_SHORT EXERCISE_
From the first line of the data through the line containing "from mathutils import Vector, Matrix", return each line exactly.

_DATA_

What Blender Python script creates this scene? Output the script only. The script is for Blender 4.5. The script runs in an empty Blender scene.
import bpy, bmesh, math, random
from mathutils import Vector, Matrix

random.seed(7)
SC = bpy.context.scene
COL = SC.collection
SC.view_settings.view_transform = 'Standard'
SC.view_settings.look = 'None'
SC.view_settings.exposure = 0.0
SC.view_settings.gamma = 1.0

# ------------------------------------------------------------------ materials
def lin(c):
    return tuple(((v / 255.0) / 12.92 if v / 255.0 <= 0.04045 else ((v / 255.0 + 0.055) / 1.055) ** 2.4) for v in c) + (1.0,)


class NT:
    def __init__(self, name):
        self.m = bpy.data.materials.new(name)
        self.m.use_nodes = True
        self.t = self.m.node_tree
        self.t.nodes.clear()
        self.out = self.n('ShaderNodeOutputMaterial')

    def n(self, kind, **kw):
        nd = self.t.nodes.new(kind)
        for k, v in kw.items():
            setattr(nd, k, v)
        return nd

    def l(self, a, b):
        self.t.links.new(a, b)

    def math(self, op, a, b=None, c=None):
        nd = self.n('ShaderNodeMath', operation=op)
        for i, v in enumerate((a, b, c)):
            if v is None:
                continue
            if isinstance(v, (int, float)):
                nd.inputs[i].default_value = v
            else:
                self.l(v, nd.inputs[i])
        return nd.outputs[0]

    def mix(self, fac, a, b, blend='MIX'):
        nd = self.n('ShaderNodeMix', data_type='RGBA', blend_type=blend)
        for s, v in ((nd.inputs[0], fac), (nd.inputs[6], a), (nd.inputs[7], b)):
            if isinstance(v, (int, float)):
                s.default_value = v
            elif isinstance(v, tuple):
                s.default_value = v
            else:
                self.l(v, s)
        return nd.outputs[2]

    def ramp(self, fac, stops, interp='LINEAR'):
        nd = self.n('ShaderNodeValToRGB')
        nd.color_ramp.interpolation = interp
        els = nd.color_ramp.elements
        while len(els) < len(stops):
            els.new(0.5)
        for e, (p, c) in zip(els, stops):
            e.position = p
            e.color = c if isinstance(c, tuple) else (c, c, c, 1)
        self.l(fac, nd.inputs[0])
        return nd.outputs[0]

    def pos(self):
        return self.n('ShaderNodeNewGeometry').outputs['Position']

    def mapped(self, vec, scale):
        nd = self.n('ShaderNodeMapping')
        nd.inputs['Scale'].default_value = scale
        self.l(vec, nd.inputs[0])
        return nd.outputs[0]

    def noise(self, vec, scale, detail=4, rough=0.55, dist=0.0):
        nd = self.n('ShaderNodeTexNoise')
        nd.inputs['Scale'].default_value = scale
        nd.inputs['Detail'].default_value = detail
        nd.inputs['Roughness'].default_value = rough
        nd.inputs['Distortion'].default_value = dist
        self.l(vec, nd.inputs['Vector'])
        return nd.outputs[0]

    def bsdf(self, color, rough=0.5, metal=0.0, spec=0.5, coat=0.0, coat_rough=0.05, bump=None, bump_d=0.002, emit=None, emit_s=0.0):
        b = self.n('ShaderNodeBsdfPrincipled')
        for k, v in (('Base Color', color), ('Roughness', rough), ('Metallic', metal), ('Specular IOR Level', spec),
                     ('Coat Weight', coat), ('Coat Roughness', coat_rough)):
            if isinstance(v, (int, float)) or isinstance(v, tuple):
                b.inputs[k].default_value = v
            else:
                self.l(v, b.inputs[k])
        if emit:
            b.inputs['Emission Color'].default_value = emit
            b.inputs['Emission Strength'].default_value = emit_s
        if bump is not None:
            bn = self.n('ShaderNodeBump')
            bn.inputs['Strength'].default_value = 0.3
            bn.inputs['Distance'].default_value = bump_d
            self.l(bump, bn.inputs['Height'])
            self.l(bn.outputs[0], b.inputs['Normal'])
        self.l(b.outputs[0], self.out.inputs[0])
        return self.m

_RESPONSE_
What Blender Python script creates this scene? Output the script only. The script is for Blender 4.5. The script runs in an empty Blender scene.
import bpy, bmesh, math, random
from mathutils import Vector, Matrix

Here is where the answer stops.